C’est un œil sombre, elle les avait marrons or. Au coin de cet oeil, quelques jolies rides de celles qui se font remarquer quand les yeux sourient. Elles ne sont pas trop marquées, comme si le temps lui avait fichu la paix. On peut penser que c’est elle qui prend l’image. Elle porte à son oreille droite une boucle d’oreille en or qui représente une goutte stylisée et, juste au-dessus, un point comme une fine perle. Un foulard noir, peut-être de soie, avec des motifs blancs entoure et protège son cou.
Elle sourit au moment où il l’embrasse. Un sourire qu'il aurait reconnu entre six mille. Il illuminait encore ses jours sombres, égayait ses matins lourds, et éclairait ses idées les plus noires. Il l'avait encore quelque part dans une boite chez lui malgré trois déménagements.
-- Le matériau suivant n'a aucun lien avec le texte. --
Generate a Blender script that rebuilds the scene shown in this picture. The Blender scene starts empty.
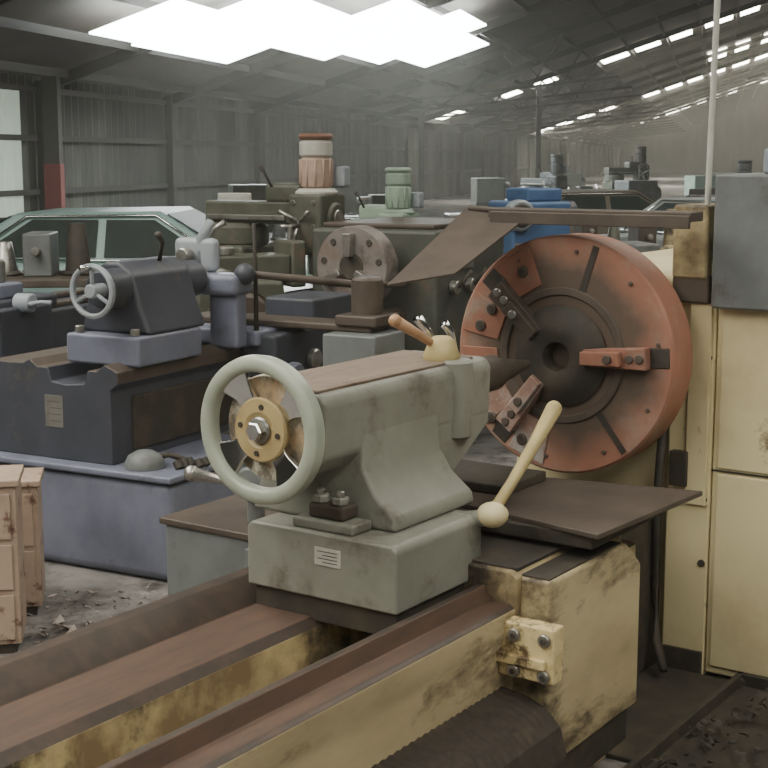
import bpy, bmesh, math, random
from mathutils import Vector, Matrix
random.seed(7)
scene=bpy.context.scene
# ---------------------------------------------------------------- camera
cam=bpy.data.cameras.new('camera'); co=bpy.data.objects.new('camera',cam); scene.collection.objects.link(co)
co.location=(0,0,1.75); co.rotation_euler=(math.radians(90-9.17),0,0); cam.sensor_width=36; cam.lens=1400/768*36
cam.clip_end=600
scene.camera=co
# ---------------------------------------------------------------- materials
def mat(name,c1,c2=None,scale=6,amt=(.4,.65),rough=.6,metal=0.,bump=.15,c3=None,scale3=2.,amt3=(.55,.7),stretch=(1,1,1),emit=None,estr=0):
    m=bpy.data.materials.new(name); m.use_nodes=True; nt=m.node_tree; N=nt.nodes; L=nt.links
    b=N['Principled BSDF']; b.inputs['Roughness'].default_value=rough; b.inputs['Metallic'].default_value=metal
    c1=(*c1,1)
    if c2 is None: c2=tuple(x*.75 for x in c1[:3])
    c2=(*c2,1)
    tc=N.new('ShaderNodeTexCoord'); mp=N.new('ShaderNodeMapping'); mp.inputs['Scale'].default_value=stretch
    L.new(tc.outputs['Object'],mp.inputs['Vector'])
    n=N.new('ShaderNodeTexNoise'); n.inputs['Scale'].default_value=scale; n.inputs['Detail'].default_value=8; n.inputs['Roughness'].default_value=.65
    L.new(mp.outputs[0],n.inputs['Vector'])
    r=N.new('ShaderNodeMapRange'); r.inputs[1].default_value=amt[0]; r.inputs[2].default_value=amt[1]; L.new(n.outputs['Fac'],r.inputs[0])
    mx=N.new('ShaderNodeMix'); mx.data_type='RGBA'; mx.inputs[6].default_value=c1; mx.inputs[7].default_value=c2
    L.new(r.outputs[0],mx.inputs[0]); out=mx.outputs[2]
    if c3:
        n3=N.new('ShaderNodeTexNoise'); n3.inputs['Scale'].default_value=scale3; n3.inputs['Detail'].default_value=10; n3.inputs['Roughness'].default_value=.7
        mp3=N.new('ShaderNodeMapping'); mp3.inputs['Location'].default_value=(3.1,7.7,1.3); mp3.inputs['Scale'].default_value=stretch
        L.new(tc.outputs['Object'],mp3.inputs['Vector']); L.new(mp3.outputs[0],n3.inputs['Vector'])
        r3=N.new('ShaderNodeMapRange'); r3.inputs[1].default_value=amt3[0]; r3.inputs[2].default_value=amt3[1]; L.new(n3.outputs['Fac'],r3.inputs[0])
        m3=N.new('ShaderNodeMix'); m3.data_type='RGBA'; m3.inputs[7].default_value=(*c3,1)
        L.new(r3.outputs[0],m3.inputs[0]); L.new(out,m3.inputs[6]); out=m3.outputs[2]
    L.new(out,b.inputs['Base Color'])
    if bump:
        bp=N.new('ShaderNodeBump'); bp.inputs['Strength'].default_value=bump; bp.inputs['Distance'].default_value=.01
        L.new(n.outputs['Fac'],bp.inputs['Height']); L.new(bp.outputs[0],b.inputs['Normal'])
    if emit:
        b.inputs['Emission Color'].default_value=(*emit,1); b.inputs['Emission Strength'].default_value=estr
    return m
GREEN=mat('grey_green_paint',(.27,.275,.235),(.19,.195,.165),4,(.4,.7),.5,c3=(.085,.07,.052),scale3=5,amt3=(.54,.72))
RIMP=mat('handwheel_paint',(.43,.47,.39),(.33,.36,.30),9,(.4,.7),.35,bump=.05)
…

C'était le sourire à la tartine de confiture  dans laquelle elle croquait à pleine bouche, un matin d'été dans un refuge des Alpes... Là, elle sourit comme quelqu’un d’heureux. En le voyant, il se dit comme elle semble joyeuse, comme elle à l’air heureuse à cet instant cette femme embrassée par cet homme. Comme il sait un peu par où elle était passée, ce qu’elle avait vécu, ce que furent la plupart de toutes ces dernières années, son sourire se partage, il est dans l’empathie de ce sourire, il se dit: Enfin, elle sourit à nouveau. Il est heureux pour elle.
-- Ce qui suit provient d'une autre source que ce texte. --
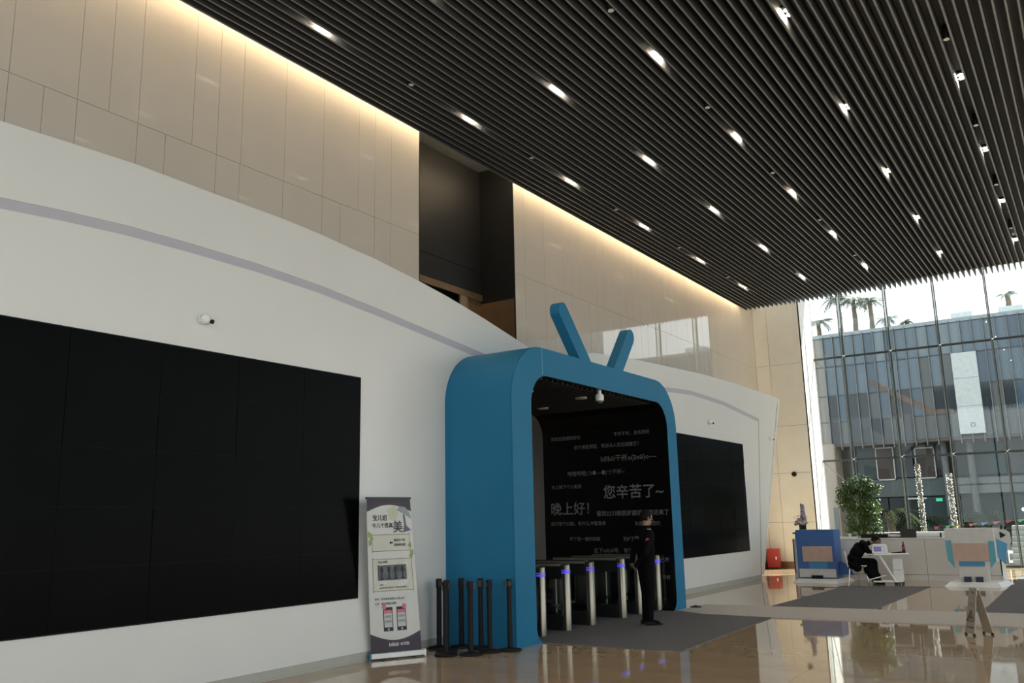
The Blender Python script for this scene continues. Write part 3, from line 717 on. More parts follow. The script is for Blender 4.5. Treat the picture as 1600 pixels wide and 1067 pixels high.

Le matin où, au détour d'un clic, il est tombé dessus, par hasard, (tu parles), cet éclatant sourire lui a proprement lacéré le cœur. C’est un sourire dont il se souvenait intensément, qu'il n'a jamais réussi à oublier, même après tout ce temps... 
Elle, toute entière à ce sourire, se souvenait-elle, seulement, de lui, ou au moins de son prénom?





4 commentaires:

odile b. a dit…

Qui peut nier la puissance évocatrice d'une photo, d'un portrait ? 
Elle peut être, effectivement, évocatrice et chargée de bons ou de mauvais souvenirs, au point qu'on la cajole, ou que, inversement, on ne peut plus, on ne veut plus la voir... Elle a ce don pervers de figer un instant fugace pour l'éternité. Quel pouvoir enjôleur, ravageur ou calamiteux !
Autrefois, les grands portraits apprêtés de nos aïeux encadrés au mur, de chaque côté de la cheminée, en faisaient des momies auréolées de mystères insondables...  Aujourd'hui, les amoureux qui s'bécotent sur les bancs publics, au bout d'une perche oblique, en s'inventant maladroitement des contorsions acrobatiques, ne sont plus ni pathétiques, ni sympathiques.
Votre analyse décortiquée des selfies est parfaite dans tous ses détails. Bravo !

Tilia a dit…

Si le temps exerce durement ses ravages sur nos pauvres organismes, en revanche il a tendance a embellir nos meilleurs souvenirs.

J'espère que vous êtes rémunéré pour cette belle page de publicité ;-)
Sinon, pourquoi citer les noms des marques ?...

chri a dit…

@ Odile Merci.

@ Tilia Rémuné quoi? Si vous saviez combien chaque citation me rapporte vous seriez étonnée. :-)

chri a dit…

@ Tilia Et puis c'était une description que j'ai voulue très... précise!